▶ _What you should do_: From the records below, transcribe only the lines running from the one with "Generate a Blender" through the one with "SC.camera = cam". Keep both of those end lines.

═════ Records shown

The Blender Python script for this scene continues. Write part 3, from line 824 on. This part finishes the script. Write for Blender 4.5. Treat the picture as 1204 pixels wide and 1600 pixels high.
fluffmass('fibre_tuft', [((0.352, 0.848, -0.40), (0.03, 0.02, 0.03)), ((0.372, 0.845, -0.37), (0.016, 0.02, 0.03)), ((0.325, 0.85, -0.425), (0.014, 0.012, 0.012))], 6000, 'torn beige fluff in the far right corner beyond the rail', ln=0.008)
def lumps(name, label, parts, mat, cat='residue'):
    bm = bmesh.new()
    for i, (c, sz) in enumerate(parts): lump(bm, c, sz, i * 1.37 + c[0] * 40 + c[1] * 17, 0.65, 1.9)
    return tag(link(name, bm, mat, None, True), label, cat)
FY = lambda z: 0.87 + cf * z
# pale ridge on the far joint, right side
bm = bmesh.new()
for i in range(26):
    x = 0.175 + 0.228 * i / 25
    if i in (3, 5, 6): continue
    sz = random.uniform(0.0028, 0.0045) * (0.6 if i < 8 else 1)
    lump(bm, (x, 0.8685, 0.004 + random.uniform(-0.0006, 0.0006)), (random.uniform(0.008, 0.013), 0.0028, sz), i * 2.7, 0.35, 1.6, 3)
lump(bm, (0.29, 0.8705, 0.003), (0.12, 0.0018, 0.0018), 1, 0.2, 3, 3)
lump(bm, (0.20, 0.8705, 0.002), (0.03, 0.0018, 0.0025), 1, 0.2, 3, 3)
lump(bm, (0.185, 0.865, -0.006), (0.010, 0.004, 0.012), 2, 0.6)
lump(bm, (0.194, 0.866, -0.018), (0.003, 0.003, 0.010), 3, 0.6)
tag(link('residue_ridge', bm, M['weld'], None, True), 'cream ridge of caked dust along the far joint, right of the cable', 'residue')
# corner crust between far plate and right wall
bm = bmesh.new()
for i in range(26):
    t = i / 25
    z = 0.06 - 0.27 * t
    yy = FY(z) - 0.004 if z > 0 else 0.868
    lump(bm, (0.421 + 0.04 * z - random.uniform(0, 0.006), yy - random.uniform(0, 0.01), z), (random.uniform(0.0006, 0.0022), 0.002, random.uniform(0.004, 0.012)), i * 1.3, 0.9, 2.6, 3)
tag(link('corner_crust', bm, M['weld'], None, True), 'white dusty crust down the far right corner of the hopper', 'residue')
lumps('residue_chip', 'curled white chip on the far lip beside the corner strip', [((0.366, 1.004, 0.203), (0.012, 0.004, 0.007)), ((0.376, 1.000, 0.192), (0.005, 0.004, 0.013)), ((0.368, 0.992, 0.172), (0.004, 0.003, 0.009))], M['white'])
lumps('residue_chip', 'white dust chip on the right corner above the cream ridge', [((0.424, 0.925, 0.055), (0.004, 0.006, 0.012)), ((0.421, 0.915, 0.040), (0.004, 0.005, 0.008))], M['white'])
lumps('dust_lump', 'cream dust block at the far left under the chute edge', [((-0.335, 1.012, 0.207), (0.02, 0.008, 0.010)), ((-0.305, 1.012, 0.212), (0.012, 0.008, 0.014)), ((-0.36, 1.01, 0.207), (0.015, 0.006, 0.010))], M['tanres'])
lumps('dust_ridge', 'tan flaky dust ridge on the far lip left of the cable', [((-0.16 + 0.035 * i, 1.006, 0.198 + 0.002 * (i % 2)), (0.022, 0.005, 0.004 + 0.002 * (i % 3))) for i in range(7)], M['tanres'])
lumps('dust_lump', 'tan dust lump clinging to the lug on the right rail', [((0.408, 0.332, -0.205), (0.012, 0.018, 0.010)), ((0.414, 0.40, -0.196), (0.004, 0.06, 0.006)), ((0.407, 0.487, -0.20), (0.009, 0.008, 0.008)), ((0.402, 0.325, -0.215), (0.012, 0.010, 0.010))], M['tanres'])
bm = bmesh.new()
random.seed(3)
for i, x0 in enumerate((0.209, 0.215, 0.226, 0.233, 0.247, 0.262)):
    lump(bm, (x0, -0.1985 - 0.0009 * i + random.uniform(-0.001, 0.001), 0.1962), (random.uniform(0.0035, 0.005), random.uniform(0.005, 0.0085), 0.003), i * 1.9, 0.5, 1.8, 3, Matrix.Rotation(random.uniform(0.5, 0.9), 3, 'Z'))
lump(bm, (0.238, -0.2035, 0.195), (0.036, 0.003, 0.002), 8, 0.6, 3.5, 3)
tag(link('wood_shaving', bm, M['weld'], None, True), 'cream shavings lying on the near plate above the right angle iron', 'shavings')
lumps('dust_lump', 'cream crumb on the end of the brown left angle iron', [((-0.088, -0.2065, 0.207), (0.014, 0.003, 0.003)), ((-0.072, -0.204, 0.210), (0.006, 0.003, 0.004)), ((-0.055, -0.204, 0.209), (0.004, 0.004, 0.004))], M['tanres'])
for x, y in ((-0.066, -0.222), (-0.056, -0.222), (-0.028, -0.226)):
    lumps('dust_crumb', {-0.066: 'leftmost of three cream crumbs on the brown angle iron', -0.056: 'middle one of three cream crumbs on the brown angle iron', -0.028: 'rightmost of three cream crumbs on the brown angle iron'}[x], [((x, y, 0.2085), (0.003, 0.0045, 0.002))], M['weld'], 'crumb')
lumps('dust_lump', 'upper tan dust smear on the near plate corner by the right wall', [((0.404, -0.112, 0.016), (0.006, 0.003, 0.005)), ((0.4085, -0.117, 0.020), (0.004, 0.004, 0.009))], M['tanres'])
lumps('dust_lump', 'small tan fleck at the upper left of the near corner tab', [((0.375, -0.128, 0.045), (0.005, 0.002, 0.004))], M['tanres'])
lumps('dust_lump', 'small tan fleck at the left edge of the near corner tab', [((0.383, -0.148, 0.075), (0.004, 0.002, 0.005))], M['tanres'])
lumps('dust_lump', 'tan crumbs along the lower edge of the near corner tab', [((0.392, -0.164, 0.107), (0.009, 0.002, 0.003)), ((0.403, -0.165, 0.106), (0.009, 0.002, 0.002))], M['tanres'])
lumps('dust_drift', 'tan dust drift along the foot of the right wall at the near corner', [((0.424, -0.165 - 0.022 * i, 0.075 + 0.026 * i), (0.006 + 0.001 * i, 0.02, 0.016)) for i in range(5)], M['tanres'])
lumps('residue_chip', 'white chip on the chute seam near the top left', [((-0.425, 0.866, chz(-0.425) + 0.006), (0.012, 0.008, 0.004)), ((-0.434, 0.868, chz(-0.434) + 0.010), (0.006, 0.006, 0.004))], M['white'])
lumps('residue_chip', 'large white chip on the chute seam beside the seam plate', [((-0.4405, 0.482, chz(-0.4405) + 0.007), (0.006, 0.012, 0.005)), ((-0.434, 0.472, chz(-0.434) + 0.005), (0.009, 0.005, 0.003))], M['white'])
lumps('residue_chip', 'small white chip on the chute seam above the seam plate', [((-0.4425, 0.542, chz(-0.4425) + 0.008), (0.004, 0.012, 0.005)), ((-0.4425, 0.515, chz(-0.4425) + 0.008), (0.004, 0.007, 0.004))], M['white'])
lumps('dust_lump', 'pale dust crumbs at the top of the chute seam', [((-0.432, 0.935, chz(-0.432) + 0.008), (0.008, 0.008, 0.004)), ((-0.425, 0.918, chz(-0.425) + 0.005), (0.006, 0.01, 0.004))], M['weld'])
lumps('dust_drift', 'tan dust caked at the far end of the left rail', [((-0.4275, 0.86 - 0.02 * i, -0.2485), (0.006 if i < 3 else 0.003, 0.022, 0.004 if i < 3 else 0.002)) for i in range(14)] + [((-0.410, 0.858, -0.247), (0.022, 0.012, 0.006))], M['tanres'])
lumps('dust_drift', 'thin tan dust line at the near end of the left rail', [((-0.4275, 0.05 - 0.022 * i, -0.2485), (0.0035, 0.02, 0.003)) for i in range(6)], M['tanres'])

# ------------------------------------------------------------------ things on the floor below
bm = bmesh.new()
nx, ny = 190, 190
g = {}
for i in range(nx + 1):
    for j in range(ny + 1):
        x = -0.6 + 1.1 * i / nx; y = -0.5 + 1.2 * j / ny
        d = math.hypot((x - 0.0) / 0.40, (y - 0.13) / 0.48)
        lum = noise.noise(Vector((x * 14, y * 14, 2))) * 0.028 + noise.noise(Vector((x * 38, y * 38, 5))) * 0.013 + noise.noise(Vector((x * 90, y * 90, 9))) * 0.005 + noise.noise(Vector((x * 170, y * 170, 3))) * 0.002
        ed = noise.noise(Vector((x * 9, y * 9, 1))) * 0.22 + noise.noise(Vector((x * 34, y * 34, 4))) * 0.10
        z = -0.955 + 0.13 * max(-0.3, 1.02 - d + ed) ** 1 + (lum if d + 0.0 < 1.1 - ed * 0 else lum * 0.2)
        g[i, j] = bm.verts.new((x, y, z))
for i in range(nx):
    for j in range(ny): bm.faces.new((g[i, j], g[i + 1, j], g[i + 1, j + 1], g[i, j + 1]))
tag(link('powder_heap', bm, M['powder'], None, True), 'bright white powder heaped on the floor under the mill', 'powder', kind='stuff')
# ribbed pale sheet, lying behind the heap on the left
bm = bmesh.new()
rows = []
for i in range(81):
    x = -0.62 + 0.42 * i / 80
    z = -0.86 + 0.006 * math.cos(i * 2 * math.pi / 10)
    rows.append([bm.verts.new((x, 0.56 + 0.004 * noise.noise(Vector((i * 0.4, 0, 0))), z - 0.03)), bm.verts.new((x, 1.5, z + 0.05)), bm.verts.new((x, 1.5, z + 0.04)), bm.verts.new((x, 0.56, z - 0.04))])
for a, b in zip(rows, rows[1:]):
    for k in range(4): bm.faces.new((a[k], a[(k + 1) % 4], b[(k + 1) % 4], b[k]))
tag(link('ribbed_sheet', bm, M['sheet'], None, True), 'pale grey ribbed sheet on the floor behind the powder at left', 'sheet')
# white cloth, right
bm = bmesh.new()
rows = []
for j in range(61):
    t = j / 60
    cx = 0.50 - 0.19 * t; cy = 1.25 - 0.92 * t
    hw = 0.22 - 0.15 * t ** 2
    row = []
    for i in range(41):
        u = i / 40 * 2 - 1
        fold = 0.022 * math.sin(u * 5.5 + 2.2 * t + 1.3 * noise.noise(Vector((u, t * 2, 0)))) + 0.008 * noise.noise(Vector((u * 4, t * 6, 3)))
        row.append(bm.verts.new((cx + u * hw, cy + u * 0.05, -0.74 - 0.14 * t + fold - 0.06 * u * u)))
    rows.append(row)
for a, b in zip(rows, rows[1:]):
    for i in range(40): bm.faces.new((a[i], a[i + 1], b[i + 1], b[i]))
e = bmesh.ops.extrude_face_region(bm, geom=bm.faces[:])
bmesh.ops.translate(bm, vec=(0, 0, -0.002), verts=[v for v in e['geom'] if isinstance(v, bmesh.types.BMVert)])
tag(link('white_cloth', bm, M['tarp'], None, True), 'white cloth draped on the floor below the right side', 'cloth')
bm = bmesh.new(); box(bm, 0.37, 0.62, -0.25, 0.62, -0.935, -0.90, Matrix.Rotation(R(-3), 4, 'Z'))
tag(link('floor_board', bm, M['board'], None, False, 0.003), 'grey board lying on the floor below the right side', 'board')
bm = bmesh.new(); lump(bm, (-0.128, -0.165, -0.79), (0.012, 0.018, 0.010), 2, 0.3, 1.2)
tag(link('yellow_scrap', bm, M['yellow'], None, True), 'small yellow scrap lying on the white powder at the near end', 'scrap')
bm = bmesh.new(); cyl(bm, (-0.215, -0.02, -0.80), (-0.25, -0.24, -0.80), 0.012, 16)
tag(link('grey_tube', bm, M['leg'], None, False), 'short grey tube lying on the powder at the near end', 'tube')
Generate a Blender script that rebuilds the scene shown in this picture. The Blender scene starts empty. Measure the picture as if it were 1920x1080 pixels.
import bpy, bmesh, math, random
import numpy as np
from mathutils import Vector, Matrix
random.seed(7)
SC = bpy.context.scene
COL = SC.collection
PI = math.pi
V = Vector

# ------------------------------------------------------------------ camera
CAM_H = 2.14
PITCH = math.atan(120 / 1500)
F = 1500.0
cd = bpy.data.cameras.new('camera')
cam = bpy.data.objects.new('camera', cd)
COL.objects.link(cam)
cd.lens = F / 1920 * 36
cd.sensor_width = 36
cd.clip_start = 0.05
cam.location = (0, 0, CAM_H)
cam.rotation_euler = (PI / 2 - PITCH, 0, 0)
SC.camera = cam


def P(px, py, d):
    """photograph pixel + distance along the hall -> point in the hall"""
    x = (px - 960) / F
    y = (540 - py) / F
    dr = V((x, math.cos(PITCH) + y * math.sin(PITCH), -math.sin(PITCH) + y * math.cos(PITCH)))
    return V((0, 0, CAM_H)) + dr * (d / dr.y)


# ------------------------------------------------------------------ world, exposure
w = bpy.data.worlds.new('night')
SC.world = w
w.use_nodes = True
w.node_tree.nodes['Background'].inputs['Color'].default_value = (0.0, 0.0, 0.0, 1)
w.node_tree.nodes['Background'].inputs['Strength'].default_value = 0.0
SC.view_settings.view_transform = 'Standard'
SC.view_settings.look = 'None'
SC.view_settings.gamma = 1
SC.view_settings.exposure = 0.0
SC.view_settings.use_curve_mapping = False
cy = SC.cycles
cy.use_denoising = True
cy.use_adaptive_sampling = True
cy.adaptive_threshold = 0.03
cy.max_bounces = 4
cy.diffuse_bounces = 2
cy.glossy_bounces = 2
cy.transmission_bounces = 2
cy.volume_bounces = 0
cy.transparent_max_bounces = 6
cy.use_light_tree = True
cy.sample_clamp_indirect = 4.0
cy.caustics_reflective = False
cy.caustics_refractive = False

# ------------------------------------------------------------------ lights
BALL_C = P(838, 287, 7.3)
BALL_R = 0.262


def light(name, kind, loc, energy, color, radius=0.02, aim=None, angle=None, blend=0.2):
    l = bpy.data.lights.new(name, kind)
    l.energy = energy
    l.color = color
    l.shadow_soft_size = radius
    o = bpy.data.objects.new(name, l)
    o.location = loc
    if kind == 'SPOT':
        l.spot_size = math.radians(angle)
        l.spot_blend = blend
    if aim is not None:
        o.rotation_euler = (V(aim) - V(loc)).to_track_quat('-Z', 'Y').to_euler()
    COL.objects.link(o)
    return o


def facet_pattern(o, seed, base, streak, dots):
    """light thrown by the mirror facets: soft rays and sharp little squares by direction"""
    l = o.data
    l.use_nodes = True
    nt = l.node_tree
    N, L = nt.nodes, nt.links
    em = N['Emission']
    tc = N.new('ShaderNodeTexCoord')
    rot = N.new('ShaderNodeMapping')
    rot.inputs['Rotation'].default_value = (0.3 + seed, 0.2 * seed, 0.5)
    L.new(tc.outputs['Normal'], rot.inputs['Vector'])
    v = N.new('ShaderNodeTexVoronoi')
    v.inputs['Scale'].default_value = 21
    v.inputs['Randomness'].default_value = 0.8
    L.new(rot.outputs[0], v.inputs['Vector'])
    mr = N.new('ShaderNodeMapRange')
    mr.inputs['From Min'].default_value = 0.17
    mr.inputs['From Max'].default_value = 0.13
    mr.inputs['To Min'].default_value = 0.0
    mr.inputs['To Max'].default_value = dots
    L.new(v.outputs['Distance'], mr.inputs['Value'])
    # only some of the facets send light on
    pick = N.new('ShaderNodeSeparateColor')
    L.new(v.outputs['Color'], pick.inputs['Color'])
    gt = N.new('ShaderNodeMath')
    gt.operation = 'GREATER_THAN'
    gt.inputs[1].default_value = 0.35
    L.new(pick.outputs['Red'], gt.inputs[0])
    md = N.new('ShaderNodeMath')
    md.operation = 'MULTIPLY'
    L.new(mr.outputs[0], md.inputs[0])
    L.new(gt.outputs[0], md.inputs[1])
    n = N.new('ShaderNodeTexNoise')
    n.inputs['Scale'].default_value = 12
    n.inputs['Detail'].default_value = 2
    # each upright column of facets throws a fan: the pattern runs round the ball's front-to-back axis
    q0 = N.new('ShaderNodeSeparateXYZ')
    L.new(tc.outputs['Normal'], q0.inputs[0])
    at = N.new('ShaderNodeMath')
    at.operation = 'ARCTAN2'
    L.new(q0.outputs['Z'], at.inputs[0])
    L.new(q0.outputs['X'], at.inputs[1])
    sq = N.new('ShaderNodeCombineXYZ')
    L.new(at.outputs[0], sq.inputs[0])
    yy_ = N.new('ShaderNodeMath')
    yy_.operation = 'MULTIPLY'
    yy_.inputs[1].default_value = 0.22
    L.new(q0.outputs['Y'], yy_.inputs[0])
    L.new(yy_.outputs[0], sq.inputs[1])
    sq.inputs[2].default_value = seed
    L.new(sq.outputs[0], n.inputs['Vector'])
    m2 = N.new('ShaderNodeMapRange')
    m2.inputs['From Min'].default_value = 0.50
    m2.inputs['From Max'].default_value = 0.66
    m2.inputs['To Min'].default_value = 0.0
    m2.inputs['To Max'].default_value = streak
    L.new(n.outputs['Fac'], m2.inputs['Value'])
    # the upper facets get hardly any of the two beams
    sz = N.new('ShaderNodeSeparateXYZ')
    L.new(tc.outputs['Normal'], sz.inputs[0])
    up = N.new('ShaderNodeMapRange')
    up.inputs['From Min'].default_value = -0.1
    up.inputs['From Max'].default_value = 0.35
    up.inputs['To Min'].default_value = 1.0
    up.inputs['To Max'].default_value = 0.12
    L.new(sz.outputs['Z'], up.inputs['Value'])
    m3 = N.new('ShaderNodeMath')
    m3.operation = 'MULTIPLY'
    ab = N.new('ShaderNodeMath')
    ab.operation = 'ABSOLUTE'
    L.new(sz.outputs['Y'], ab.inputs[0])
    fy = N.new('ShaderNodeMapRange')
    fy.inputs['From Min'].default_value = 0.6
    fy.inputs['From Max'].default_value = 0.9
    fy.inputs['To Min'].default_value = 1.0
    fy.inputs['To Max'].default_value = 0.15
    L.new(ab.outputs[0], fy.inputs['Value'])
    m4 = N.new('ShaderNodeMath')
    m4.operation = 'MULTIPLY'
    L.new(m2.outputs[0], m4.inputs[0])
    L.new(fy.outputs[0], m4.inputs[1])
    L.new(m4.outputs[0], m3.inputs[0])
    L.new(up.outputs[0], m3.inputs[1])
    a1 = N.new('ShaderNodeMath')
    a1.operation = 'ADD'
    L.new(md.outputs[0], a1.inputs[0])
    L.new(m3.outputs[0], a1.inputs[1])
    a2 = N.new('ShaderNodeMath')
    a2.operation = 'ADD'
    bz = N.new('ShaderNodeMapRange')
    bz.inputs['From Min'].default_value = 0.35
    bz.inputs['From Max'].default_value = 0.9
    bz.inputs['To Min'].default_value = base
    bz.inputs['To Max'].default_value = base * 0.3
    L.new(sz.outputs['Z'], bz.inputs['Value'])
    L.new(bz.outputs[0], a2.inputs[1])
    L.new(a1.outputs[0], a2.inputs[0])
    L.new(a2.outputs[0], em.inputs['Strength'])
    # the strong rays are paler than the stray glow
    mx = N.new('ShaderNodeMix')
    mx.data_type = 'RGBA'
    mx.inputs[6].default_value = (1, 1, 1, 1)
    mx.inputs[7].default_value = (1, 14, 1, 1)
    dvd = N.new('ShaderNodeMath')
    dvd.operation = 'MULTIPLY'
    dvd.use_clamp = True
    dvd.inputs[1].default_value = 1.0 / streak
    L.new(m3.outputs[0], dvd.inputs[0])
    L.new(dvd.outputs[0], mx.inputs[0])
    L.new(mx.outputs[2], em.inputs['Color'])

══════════

▶ _Result below_:
Generate a Blender script that rebuilds the scene shown in this picture. The Blender scene starts empty. Measure the picture as if it were 1920x1080 pixels.
import bpy, bmesh, math, random
import numpy as np
from mathutils import Vector, Matrix
random.seed(7)
SC = bpy.context.scene
COL = SC.collection
PI = math.pi
V = Vector

# ------------------------------------------------------------------ camera
CAM_H = 2.14
PITCH = math.atan(120 / 1500)
F = 1500.0
cd = bpy.data.cameras.new('camera')
cam = bpy.data.objects.new('camera', cd)
COL.objects.link(cam)
cd.lens = F / 1920 * 36
cd.sensor_width = 36
cd.clip_start = 0.05
cam.location = (0, 0, CAM_H)
cam.rotation_euler = (PI / 2 - PITCH, 0, 0)
SC.camera = cam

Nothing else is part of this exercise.